As a DM the methods tested worked well - the random tables, the longer downtime couples with 'gritty realism' of Brancalonia. It was an enjoyable change from my more intense Ducal House campaign where time passes by the half-hour or combat heavy Adventurers League stuff.. Here days passed and it was entirely in character for the PCs to be just dossing about with their feet up avoiding work.

The virtual format does not suit everyone, and we had a fair few electronic issues but overall it worked. It was a good second option for gaming where people did not have access to face-to-face but it was not the best available.
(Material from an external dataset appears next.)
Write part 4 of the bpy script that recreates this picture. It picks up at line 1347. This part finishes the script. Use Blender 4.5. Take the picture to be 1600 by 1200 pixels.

The detail of the sessions is worth another poast but basically I seeded a few written adventures (Rugantino from Brancalonia, Where the Wheat Grows Tall) to kick things off and then chucked a half-dozen adventure hooks 'go do me a mail run' type stuff - the rest of the campaign was the players self-directing - mostly prying into Castle Balronco, digging about under the Great Forest of Heng and most delightfully burying and reburying the chest of tax money they stole.

Core takeaway - I am sold on the open table concept, it works really well. I need an easy means to print out my random tables and the like and I would be happy to take this anywhere. If I could guarantee I could DM at nights I would be on to revive this - but not just now alas.